SHORT PROBLEM: Restate each of the lines given below, word for word.
· · · · ·
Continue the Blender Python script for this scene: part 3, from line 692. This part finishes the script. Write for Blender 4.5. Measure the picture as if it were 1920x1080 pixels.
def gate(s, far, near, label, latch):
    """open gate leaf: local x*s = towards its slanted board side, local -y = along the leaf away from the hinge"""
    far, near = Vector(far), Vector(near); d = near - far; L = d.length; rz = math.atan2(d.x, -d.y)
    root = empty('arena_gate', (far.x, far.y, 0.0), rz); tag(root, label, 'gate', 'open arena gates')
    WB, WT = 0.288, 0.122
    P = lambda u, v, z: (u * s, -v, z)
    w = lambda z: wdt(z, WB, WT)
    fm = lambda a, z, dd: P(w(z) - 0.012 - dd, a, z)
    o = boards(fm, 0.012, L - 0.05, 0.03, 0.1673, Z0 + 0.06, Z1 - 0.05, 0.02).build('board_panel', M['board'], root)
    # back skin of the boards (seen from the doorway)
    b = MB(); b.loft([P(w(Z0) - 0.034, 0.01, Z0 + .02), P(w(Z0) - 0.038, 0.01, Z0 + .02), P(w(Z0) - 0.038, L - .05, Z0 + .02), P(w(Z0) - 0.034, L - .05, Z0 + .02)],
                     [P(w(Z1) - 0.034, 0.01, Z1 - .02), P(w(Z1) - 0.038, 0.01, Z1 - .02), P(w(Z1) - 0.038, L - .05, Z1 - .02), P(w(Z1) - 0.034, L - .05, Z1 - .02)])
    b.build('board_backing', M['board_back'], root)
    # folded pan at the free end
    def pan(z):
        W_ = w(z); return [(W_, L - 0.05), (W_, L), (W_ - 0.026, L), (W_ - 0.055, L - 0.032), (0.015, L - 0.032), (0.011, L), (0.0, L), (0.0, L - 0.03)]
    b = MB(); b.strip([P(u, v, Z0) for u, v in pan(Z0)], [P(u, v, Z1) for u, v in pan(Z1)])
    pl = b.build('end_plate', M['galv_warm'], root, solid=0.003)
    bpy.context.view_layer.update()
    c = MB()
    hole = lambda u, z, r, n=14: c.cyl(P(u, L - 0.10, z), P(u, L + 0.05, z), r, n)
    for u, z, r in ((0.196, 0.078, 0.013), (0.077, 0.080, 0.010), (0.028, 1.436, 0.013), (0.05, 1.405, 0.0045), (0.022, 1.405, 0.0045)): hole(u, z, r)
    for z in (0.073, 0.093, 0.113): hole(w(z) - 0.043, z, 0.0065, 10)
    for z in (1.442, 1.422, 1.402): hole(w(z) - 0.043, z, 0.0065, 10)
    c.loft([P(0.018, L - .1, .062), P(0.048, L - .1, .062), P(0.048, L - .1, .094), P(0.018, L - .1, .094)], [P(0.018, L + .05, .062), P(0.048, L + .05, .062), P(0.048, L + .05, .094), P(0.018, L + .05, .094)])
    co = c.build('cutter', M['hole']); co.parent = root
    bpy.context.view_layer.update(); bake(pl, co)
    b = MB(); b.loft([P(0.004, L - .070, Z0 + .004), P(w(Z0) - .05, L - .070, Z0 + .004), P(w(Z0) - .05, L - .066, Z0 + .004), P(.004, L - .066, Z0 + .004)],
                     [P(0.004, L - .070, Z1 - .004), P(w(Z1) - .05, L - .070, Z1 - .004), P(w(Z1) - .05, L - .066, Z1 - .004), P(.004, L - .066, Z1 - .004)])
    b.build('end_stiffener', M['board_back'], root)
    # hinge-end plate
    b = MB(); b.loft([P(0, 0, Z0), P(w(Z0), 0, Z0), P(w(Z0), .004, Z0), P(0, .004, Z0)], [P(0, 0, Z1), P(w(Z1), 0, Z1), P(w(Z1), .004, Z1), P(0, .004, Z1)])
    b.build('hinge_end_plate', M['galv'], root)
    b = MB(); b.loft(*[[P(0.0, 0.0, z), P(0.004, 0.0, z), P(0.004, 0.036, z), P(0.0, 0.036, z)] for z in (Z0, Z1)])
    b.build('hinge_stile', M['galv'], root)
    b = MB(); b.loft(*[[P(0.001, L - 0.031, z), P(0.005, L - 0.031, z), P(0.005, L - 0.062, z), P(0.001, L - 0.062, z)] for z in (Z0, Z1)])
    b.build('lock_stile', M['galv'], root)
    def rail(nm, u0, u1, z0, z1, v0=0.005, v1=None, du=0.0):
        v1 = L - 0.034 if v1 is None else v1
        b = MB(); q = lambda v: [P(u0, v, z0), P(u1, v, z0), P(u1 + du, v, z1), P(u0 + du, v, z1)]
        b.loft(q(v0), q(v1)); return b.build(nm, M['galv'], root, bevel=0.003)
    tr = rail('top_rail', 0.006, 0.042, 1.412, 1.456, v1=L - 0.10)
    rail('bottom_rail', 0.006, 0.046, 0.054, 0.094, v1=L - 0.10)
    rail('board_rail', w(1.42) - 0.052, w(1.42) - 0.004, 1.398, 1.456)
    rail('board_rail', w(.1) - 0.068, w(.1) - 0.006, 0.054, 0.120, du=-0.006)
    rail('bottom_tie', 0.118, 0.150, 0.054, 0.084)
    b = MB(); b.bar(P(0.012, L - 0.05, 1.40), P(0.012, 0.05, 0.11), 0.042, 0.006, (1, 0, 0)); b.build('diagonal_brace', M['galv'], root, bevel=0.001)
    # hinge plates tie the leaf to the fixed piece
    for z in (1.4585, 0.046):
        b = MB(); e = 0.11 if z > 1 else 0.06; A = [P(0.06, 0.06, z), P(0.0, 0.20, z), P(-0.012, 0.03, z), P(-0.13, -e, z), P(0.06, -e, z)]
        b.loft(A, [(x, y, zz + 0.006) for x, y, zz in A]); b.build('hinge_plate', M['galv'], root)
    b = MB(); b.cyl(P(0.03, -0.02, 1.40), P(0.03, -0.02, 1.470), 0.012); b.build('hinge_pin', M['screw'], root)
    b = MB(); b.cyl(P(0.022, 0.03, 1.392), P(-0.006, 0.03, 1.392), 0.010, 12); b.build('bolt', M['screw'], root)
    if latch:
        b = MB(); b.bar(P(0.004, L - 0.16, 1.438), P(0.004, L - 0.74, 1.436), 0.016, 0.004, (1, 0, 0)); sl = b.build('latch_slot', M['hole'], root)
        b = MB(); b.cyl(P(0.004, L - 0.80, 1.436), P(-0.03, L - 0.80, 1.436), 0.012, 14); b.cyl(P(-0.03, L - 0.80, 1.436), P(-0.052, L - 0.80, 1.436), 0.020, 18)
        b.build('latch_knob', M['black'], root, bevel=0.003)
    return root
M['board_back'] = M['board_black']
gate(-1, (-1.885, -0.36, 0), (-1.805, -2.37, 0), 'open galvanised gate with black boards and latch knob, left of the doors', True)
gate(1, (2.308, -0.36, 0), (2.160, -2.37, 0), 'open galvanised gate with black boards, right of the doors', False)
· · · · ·
RESPONSE FOR THIS EXERCISE:
Continue the Blender Python script for this scene: part 3, from line 692. This part finishes the script. Write for Blender 4.5. Measure the picture as if it were 1920x1080 pixels.
def gate(s, far, near, label, latch):
    """open gate leaf: local x*s = towards its slanted board side, local -y = along the leaf away from the hinge"""
    far, near = Vector(far), Vector(near); d = near - far; L = d.length; rz = math.atan2(d.x, -d.y)
    root = empty('arena_gate', (far.x, far.y, 0.0), rz); tag(root, label, 'gate', 'open arena gates')
    WB, WT = 0.288, 0.122
    P = lambda u, v, z: (u * s, -v, z)
    w = lambda z: wdt(z, WB, WT)
    fm = lambda a, z, dd: P(w(z) - 0.012 - dd, a, z)
    o = boards(fm, 0.012, L - 0.05, 0.03, 0.1673, Z0 + 0.06, Z1 - 0.05, 0.02).build('board_panel', M['board'], root)
    # back skin of the boards (seen from the doorway)
    b = MB(); b.loft([P(w(Z0) - 0.034, 0.01, Z0 + .02), P(w(Z0) - 0.038, 0.01, Z0 + .02), P(w(Z0) - 0.038, L - .05, Z0 + .02), P(w(Z0) - 0.034, L - .05, Z0 + .02)],
                     [P(w(Z1) - 0.034, 0.01, Z1 - .02), P(w(Z1) - 0.038, 0.01, Z1 - .02), P(w(Z1) - 0.038, L - .05, Z1 - .02), P(w(Z1) - 0.034, L - .05, Z1 - .02)])
    b.build('board_backing', M['board_back'], root)
    # folded pan at the free end
    def pan(z):
        W_ = w(z); return [(W_, L - 0.05), (W_, L), (W_ - 0.026, L), (W_ - 0.055, L - 0.032), (0.015, L - 0.032), (0.011, L), (0.0, L), (0.0, L - 0.03)]
    b = MB(); b.strip([P(u, v, Z0) for u, v in pan(Z0)], [P(u, v, Z1) for u, v in pan(Z1)])
    pl = b.build('end_plate', M['galv_warm'], root, solid=0.003)
    bpy.context.view_layer.update()
    c = MB()
    hole = lambda u, z, r, n=14: c.cyl(P(u, L - 0.10, z), P(u, L + 0.05, z), r, n)
    for u, z, r in ((0.196, 0.078, 0.013), (0.077, 0.080, 0.010), (0.028, 1.436, 0.013), (0.05, 1.405, 0.0045), (0.022, 1.405, 0.0045)): hole(u, z, r)
    for z in (0.073, 0.093, 0.113): hole(w(z) - 0.043, z, 0.0065, 10)
    for z in (1.442, 1.422, 1.402): hole(w(z) - 0.043, z, 0.0065, 10)
    c.loft([P(0.018, L - .1, .062), P(0.048, L - .1, .062), P(0.048, L - .1, .094), P(0.018, L - .1, .094)], [P(0.018, L + .05, .062), P(0.048, L + .05, .062), P(0.048, L + .05, .094), P(0.018, L + .05, .094)])
    co = c.build('cutter', M['hole']); co.parent = root
    bpy.context.view_layer.update(); bake(pl, co)
    b = MB(); b.loft([P(0.004, L - .070, Z0 + .004), P(w(Z0) - .05, L - .070, Z0 + .004), P(w(Z0) - .05, L - .066, Z0 + .004), P(.004, L - .066, Z0 + .004)],
                     [P(0.004, L - .070, Z1 - .004), P(w(Z1) - .05, L - .070, Z1 - .004), P(w(Z1) - .05, L - .066, Z1 - .004), P(.004, L - .066, Z1 - .004)])
    b.build('end_stiffener', M['board_back'], root)
    # hinge-end plate
    b = MB(); b.loft([P(0, 0, Z0), P(w(Z0), 0, Z0), P(w(Z0), .004, Z0), P(0, .004, Z0)], [P(0, 0, Z1), P(w(Z1), 0, Z1), P(w(Z1), .004, Z1), P(0, .004, Z1)])
    b.build('hinge_end_plate', M['galv'], root)
    b = MB(); b.loft(*[[P(0.0, 0.0, z), P(0.004, 0.0, z), P(0.004, 0.036, z), P(0.0, 0.036, z)] for z in (Z0, Z1)])
    b.build('hinge_stile', M['galv'], root)
    b = MB(); b.loft(*[[P(0.001, L - 0.031, z), P(0.005, L - 0.031, z), P(0.005, L - 0.062, z), P(0.001, L - 0.062, z)] for z in (Z0, Z1)])
    b.build('lock_stile', M['galv'], root)
    def rail(nm, u0, u1, z0, z1, v0=0.005, v1=None, du=0.0):
        v1 = L - 0.034 if v1 is None else v1
        b = MB(); q = lambda v: [P(u0, v, z0), P(u1, v, z0), P(u1 + du, v, z1), P(u0 + du, v, z1)]
        b.loft(q(v0), q(v1)); return b.build(nm, M['galv'], root, bevel=0.003)
    tr = rail('top_rail', 0.006, 0.042, 1.412, 1.456, v1=L - 0.10)
    rail('bottom_rail', 0.006, 0.046, 0.054, 0.094, v1=L - 0.10)
    rail('board_rail', w(1.42) - 0.052, w(1.42) - 0.004, 1.398, 1.456)
    rail('board_rail', w(.1) - 0.068, w(.1) - 0.006, 0.054, 0.120, du=-0.006)
    rail('bottom_tie', 0.118, 0.150, 0.054, 0.084)
    b = MB(); b.bar(P(0.012, L - 0.05, 1.40), P(0.012, 0.05, 0.11), 0.042, 0.006, (1, 0, 0)); b.build('diagonal_brace', M['galv'], root, bevel=0.001)
    # hinge plates tie the leaf to the fixed piece
    for z in (1.4585, 0.046):
        b = MB(); e = 0.11 if z > 1 else 0.06; A = [P(0.06, 0.06, z), P(0.0, 0.20, z), P(-0.012, 0.03, z), P(-0.13, -e, z), P(0.06, -e, z)]
        b.loft(A, [(x, y, zz + 0.006) for x, y, zz in A]); b.build('hinge_plate', M['galv'], root)
    b = MB(); b.cyl(P(0.03, -0.02, 1.40), P(0.03, -0.02, 1.470), 0.012); b.build('hinge_pin', M['screw'], root)
    b = MB(); b.cyl(P(0.022, 0.03, 1.392), P(-0.006, 0.03, 1.392), 0.010, 12); b.build('bolt', M['screw'], root)
    if latch:
        b = MB(); b.bar(P(0.004, L - 0.16, 1.438), P(0.004, L - 0.74, 1.436), 0.016, 0.004, (1, 0, 0)); sl = b.build('latch_slot', M['hole'], root)
        b = MB(); b.cyl(P(0.004, L - 0.80, 1.436), P(-0.03, L - 0.80, 1.436), 0.012, 14); b.cyl(P(-0.03, L - 0.80, 1.436), P(-0.052, L - 0.80, 1.436), 0.020, 18)
        b.build('latch_knob', M['black'], root, bevel=0.003)
    return root
M['board_back'] = M['board_black']
gate(-1, (-1.885, -0.36, 0), (-1.805, -2.37, 0), 'open galvanised gate with black boards and latch knob, left of the doors', True)
gate(1, (2.308, -0.36, 0), (2.160, -2.37, 0), 'open galvanised gate with black boards, right of the doors', False)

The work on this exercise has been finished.